Given task => Spot every line with the word "that" and return it.

— START Data supplied —

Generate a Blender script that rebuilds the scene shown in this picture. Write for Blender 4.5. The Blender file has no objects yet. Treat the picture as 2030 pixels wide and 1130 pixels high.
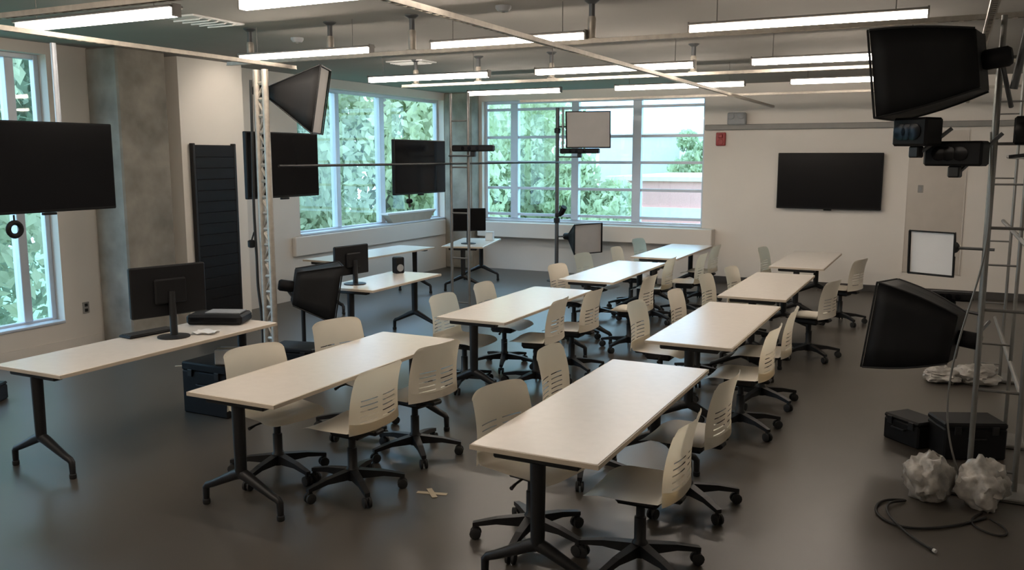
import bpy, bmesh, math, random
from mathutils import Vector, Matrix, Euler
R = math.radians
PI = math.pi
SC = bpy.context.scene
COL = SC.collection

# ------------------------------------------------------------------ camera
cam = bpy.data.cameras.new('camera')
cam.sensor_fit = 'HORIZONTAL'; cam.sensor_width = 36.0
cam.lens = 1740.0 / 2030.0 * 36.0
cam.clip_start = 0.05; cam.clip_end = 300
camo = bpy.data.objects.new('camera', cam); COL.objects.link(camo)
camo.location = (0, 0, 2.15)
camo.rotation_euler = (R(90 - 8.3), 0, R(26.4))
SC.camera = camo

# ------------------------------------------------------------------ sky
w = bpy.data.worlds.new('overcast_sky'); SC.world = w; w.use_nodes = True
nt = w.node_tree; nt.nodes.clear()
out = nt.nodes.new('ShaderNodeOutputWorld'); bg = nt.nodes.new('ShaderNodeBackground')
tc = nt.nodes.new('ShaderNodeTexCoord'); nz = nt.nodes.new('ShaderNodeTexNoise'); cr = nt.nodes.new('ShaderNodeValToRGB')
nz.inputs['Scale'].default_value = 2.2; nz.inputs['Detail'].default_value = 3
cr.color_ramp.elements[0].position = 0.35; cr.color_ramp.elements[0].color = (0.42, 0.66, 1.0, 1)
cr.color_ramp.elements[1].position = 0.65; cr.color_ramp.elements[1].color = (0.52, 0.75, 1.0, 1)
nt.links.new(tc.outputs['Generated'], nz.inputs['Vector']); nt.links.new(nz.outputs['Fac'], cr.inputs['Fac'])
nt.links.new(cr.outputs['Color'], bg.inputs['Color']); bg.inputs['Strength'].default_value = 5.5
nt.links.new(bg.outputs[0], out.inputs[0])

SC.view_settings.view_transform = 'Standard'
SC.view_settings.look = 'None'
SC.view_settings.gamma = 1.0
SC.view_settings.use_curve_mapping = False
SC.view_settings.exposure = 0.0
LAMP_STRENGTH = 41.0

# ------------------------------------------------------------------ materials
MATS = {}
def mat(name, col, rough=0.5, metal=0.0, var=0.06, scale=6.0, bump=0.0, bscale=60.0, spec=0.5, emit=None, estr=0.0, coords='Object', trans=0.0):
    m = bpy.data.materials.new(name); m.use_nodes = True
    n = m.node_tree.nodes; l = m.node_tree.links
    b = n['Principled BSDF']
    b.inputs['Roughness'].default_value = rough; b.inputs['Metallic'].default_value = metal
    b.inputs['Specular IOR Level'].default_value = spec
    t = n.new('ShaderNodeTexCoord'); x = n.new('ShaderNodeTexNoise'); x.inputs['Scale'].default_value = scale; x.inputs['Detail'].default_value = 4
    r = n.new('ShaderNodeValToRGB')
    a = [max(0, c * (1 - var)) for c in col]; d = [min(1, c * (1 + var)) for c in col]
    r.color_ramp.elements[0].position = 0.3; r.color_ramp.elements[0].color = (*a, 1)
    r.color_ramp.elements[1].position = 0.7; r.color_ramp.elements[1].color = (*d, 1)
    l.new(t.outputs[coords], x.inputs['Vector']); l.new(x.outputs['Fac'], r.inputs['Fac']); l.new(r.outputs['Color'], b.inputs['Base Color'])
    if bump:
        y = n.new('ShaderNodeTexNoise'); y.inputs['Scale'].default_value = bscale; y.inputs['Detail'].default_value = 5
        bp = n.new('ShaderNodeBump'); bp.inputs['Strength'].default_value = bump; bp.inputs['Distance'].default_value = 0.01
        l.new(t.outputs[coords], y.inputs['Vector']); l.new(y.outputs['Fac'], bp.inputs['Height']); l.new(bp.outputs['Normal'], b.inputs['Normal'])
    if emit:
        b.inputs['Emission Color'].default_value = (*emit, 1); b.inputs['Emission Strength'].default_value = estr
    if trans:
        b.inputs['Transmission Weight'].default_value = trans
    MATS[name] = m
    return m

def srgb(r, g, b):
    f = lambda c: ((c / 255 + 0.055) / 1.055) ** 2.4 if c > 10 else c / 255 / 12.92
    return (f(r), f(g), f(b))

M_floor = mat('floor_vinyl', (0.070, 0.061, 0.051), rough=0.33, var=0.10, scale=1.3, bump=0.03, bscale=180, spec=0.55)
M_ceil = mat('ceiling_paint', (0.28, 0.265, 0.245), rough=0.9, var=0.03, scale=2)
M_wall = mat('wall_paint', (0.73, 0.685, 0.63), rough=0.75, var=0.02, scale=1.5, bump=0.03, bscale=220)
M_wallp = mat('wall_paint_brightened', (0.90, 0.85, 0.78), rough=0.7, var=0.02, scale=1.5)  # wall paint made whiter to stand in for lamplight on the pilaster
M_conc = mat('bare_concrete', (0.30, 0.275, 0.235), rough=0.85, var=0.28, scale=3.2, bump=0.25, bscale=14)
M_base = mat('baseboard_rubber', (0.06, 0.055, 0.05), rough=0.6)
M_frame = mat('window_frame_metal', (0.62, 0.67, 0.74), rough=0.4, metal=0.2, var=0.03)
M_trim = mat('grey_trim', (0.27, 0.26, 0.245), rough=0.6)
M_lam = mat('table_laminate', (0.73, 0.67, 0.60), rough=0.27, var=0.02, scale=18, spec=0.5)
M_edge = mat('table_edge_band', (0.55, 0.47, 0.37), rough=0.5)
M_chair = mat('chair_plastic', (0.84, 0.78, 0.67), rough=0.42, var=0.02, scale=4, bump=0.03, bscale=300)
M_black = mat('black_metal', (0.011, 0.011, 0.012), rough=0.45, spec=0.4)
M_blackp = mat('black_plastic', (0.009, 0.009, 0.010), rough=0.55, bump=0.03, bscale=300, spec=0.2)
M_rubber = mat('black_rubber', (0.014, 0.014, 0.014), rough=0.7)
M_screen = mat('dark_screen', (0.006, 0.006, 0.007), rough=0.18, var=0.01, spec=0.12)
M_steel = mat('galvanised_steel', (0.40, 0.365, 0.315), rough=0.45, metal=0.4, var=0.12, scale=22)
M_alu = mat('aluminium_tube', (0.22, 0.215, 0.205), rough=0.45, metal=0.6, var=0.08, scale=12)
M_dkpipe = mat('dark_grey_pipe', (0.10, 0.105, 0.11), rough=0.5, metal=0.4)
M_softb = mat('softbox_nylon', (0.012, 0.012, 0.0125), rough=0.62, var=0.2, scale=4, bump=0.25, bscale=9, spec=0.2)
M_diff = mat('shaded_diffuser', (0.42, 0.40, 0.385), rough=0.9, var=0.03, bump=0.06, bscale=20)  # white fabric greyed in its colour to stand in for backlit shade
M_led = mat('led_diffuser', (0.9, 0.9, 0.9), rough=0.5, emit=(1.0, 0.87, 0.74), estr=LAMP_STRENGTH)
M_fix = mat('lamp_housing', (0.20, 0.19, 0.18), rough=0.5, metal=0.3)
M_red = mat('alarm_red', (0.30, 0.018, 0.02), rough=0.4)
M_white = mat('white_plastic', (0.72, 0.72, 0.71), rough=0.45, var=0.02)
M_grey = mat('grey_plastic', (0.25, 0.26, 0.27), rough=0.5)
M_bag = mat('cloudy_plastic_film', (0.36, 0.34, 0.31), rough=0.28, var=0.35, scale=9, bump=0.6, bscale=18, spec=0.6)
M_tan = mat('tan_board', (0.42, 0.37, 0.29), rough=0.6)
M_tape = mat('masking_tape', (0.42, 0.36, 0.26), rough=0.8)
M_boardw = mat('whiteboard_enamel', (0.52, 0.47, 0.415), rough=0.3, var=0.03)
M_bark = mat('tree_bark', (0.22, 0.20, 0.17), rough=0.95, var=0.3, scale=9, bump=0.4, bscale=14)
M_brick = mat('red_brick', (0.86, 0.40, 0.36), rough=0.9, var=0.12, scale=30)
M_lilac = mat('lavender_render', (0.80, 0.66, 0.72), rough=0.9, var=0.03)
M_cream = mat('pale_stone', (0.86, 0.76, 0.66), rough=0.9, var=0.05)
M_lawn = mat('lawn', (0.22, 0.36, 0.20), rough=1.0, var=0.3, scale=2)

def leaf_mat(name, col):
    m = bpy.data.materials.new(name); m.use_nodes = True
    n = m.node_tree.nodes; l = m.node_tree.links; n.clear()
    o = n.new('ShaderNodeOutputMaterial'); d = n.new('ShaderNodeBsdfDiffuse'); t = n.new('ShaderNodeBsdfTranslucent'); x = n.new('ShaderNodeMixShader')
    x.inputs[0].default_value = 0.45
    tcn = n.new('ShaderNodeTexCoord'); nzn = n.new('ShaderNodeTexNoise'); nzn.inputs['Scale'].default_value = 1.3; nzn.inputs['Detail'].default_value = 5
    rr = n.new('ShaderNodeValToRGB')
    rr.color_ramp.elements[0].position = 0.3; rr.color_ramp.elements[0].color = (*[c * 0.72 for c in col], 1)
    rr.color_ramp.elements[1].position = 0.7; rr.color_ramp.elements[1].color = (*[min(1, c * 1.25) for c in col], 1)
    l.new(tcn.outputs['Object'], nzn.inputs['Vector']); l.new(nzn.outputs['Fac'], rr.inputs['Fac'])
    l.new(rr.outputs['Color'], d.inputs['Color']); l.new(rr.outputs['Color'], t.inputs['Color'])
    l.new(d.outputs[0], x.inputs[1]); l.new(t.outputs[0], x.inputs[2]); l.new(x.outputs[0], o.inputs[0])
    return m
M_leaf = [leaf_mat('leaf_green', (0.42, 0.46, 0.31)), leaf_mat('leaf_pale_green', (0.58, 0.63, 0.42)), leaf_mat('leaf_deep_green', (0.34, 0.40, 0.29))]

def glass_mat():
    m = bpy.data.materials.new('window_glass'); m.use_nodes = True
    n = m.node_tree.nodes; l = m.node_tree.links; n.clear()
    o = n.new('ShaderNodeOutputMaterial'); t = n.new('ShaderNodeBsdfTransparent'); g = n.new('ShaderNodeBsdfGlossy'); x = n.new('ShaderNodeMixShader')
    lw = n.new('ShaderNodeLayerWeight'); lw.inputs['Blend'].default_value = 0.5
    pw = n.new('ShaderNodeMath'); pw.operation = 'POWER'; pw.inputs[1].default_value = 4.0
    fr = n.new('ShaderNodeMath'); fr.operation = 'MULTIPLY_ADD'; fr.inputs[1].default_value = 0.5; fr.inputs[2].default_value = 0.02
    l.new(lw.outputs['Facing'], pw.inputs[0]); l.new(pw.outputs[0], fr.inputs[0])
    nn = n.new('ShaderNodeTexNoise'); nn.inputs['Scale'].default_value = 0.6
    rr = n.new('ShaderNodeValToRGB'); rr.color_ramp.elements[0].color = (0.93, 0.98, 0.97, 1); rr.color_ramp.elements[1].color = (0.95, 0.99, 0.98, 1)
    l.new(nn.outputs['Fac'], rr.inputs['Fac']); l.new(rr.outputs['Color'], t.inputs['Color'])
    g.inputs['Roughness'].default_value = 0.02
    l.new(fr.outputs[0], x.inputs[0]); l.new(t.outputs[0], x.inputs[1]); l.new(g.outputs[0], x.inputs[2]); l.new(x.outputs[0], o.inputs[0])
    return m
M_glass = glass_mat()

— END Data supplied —
— START Data supplied —

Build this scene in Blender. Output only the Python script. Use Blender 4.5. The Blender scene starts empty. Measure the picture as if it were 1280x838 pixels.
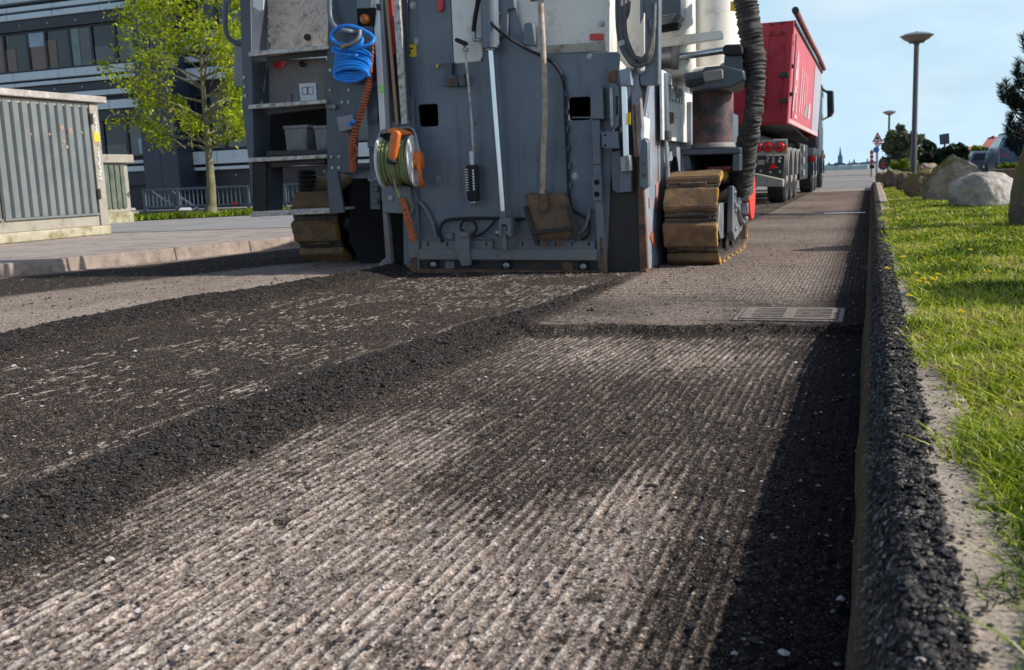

— END Data supplied —
— START Data supplied —

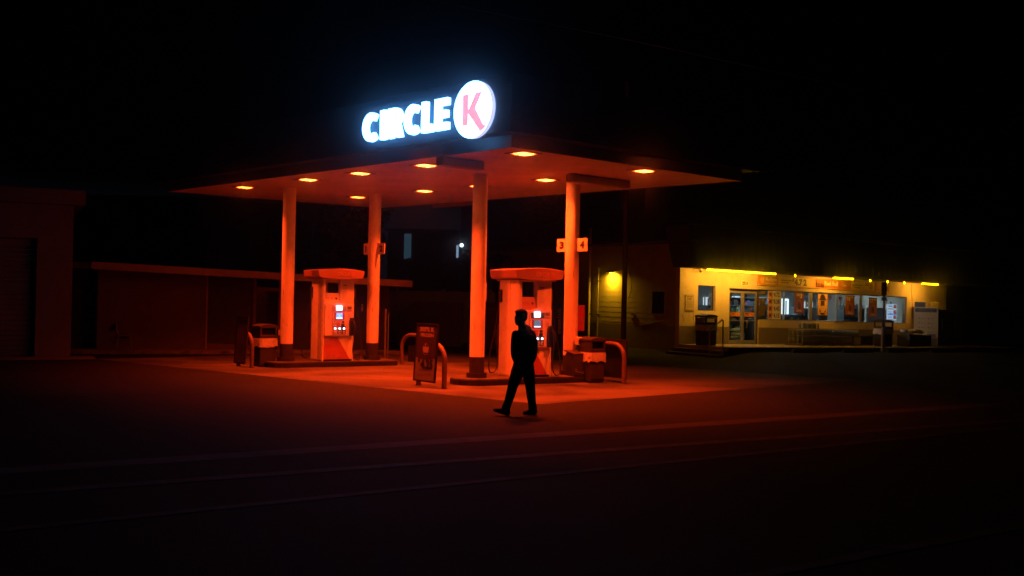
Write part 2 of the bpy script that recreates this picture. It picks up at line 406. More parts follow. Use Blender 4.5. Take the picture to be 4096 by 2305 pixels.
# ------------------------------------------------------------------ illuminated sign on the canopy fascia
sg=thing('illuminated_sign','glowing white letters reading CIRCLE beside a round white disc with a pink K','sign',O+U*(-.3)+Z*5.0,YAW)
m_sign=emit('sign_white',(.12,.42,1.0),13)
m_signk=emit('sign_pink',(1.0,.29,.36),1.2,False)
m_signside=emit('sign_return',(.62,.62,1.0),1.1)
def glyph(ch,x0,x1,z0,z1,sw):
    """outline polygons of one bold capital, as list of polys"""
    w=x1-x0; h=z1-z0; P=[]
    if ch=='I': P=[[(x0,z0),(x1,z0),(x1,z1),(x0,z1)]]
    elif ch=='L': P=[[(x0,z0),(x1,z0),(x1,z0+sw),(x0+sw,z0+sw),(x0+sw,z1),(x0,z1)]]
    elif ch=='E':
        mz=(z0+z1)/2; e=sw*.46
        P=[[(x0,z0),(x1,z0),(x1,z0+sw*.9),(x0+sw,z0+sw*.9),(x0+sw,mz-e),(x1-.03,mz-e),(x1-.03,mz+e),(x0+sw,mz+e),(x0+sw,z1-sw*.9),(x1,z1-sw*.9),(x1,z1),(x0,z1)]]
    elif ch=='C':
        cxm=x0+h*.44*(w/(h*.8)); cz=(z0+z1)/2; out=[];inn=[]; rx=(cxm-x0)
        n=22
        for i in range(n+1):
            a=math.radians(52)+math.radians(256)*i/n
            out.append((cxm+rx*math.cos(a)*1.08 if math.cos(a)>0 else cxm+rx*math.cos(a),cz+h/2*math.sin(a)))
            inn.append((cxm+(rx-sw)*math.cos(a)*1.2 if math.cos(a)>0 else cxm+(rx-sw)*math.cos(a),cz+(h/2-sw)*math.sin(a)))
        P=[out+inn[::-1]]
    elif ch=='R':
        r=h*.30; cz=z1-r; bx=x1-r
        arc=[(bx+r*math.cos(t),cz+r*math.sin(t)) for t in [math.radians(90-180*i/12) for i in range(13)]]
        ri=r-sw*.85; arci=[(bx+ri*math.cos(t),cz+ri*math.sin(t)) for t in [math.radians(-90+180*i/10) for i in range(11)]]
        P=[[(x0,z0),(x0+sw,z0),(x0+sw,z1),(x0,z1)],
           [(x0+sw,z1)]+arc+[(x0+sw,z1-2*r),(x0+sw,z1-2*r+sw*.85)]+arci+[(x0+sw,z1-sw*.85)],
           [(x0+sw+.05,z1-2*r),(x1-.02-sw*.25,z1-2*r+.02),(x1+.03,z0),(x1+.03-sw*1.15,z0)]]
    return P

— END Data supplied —

Solution =>
Generate a Blender script that rebuilds the scene shown in this picture. Write for Blender 4.5. The Blender file has no objects yet. Treat the picture as 2030 pixels wide and 1130 pixels high.
Write part 2 of the bpy script that recreates this picture. It picks up at line 406. More parts follow. Use Blender 4.5. Take the picture to be 4096 by 2305 pixels.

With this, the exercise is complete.